Small explained while a society’s culture shapes narratives, those narratives go on to shape architectural practice and how cities approach social intervention.

“Architecture doesn’t just shape culture, it is itself a cultural process,” he added.

Regulations regarding architecture and social practice are “constantly in flux and a huge part of architectural culture but not the be all end all,” McEwen said.

“Part of the work of an architect who is working as an advocacy planner is taking apart the basis of what the regulatory environment is all about and reshaping it for local practice.”

Small pointed to the Downtown Eastside, where both he and McEwen have centred their work, as a “zone of abandonment” characterized by media as dangerous and in danger of collapse.

“These narratives reflect not only how the community is perceived but also affect an architect’s work as they try to get projects finished,” Small said.

Instead the area should be approached as a “zone of acceptance,” which McEwen explained began with harm reduction programs, most notably Insite, the first safe injection site in North America.
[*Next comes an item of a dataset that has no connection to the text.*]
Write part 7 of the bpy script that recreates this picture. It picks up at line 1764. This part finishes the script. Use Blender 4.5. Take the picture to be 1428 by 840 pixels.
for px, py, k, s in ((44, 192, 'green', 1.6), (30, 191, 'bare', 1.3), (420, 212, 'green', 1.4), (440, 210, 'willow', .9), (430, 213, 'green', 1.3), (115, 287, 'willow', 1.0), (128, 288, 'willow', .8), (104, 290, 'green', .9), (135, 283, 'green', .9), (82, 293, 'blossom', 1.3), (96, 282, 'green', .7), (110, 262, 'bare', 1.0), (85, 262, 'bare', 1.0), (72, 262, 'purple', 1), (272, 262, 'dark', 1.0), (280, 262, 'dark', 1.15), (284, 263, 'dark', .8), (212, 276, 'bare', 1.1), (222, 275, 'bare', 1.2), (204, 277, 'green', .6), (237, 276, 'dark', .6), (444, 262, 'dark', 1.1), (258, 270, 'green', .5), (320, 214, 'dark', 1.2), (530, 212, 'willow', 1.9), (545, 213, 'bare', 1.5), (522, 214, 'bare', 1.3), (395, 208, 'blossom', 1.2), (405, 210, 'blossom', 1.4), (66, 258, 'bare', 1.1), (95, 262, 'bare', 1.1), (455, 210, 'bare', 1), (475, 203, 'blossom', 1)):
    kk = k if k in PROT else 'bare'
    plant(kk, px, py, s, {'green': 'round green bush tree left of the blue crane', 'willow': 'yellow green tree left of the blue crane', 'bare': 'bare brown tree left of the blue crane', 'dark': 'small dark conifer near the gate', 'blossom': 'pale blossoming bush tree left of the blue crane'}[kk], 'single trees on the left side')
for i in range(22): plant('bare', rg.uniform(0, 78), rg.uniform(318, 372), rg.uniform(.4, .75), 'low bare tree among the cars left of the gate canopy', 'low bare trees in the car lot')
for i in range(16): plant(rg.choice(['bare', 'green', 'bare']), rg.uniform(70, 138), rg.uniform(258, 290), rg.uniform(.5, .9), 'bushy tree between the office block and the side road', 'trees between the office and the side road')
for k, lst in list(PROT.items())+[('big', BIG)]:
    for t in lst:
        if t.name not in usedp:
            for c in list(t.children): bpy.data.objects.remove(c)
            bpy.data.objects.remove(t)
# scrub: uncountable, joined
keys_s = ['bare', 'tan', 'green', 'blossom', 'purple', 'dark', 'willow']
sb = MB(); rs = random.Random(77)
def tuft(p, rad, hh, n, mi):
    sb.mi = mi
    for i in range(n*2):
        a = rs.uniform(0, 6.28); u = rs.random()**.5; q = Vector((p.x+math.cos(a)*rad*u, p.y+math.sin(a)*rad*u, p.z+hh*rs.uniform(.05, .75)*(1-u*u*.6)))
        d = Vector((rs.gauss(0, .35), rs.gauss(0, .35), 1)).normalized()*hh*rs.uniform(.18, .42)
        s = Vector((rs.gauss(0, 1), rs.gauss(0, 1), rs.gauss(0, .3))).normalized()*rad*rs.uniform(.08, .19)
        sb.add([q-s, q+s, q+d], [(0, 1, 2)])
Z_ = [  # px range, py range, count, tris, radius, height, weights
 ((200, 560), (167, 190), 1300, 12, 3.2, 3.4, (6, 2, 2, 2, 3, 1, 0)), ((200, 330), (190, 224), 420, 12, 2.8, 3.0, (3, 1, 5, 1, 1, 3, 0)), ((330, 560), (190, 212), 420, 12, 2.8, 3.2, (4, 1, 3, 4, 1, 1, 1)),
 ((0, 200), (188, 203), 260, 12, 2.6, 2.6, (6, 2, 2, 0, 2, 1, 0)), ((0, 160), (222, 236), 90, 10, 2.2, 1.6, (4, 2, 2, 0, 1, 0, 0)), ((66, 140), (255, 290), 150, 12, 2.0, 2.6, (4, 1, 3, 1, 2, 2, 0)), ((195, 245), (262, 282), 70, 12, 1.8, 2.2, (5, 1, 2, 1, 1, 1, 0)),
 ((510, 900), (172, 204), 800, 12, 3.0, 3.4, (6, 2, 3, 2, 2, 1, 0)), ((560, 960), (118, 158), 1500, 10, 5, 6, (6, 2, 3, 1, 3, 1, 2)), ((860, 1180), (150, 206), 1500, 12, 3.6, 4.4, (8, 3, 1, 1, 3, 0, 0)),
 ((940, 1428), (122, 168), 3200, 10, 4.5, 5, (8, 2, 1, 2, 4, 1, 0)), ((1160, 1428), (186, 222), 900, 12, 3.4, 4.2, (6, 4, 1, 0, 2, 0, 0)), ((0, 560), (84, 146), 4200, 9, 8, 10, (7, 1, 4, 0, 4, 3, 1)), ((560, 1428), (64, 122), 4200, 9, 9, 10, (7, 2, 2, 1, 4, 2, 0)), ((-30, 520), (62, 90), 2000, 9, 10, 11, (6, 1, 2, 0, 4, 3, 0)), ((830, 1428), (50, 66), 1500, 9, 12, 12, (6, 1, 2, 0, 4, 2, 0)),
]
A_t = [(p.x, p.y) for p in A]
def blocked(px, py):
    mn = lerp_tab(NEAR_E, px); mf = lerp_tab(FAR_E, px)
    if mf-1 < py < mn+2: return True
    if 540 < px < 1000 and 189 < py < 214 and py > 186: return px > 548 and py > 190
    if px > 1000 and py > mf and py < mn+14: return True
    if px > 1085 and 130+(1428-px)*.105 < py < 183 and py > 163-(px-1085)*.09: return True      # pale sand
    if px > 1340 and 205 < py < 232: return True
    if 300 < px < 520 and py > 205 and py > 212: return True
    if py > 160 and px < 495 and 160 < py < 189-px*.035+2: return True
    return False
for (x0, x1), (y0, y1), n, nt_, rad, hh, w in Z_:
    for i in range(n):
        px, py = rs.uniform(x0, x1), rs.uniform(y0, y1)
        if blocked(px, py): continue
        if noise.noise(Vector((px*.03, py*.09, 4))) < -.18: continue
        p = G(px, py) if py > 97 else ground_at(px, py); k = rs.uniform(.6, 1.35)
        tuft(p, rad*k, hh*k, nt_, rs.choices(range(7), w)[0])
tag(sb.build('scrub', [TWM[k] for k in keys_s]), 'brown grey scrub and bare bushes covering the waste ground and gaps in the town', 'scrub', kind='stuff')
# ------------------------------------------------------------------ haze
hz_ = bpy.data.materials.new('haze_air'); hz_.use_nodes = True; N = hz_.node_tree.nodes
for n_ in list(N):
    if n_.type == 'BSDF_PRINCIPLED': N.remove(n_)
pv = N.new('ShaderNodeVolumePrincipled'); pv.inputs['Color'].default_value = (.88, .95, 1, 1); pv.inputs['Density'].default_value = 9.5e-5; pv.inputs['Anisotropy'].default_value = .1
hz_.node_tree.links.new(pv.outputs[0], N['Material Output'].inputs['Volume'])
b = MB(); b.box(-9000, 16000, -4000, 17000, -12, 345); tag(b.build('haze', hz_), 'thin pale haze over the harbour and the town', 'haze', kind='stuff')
“The first idea for the site was that it incorporate a facility called ‘detox on demand,’ so that when an addict wants to kick their habit, there’s a facility in the same building,” McEwen explained.

“We put together a design proposal that was shown to various regulatory bodies and politicians and to their credit there was a lot of support for the site.”

Then mayor Larry Campbell made a public commitment to see the facility open within a six month period, McEwen said, meaning design and approvals had to be accelerated.

“But issues of institutional acceptance started rival narratives,” Small said, pointing to permit and zoning issues. 

McEwen said the safe injection site was located inside an older building and in order to follow zoning regulations it needed to maintain continuity with other retail enterprises along the street, including a cappuccino machine in the “storefront.”

The site was designed to resemble a coffee shop in order to fit in with the neighbourhod, McEwen said, “and we wanted a home-like atmosphere so that people would feel comfortable enough to use it.

“We created an interior with appropriate lighting and residential-type flooring. It was designed to accommodate people waiting inside the building rather than having to line up outside to get in,” he said.

“Some in health care thought the finished product was ‘too good for addicts,’ the cappuccino machine was deemed the wrong sort of image for the facility and was removed and they balked at the overhead lighting. I said if the lighting was an issue, I’d pay for it, and I did.”

McEwen also pointed to banking as an institution that improves Downtown Eastside residents’ feelings of self-worth by presenting them with financial options.

“In the DTES most major banks shut down and left a hole in the banking service sector in area and people had to rely on Payday Loans and others,” McEwen said.

The Portland Hotel Society, one of the first organizations to adopt a “hard to house” policy of acceptance of low-income renters, created Pigeon Park Savings to address the neighbourhood’s financial needs.

“Portland wanted to create a low threshold bank where tellers could act as advisers and were familiar with local issues. It also provides people with identification,” he added, and pointed out many residents do not normally have access to standard identification documents.

Zoning issues were the main reason for roadblocks setting up the safe injection facility, and Small pointed to the site as an example of how “you can discover as an architect how explicit or implicit values determine if we deliver services or don’t in communities.”

“Culture shapes narrative constructions,” Small explained. “Rather than problematize people, you should look at the problems institutions and professionals put in themselves.”

“An architect can assist in visualizing how to improve things in local communities and help point in the direction to improvement of communities,” McEwen added.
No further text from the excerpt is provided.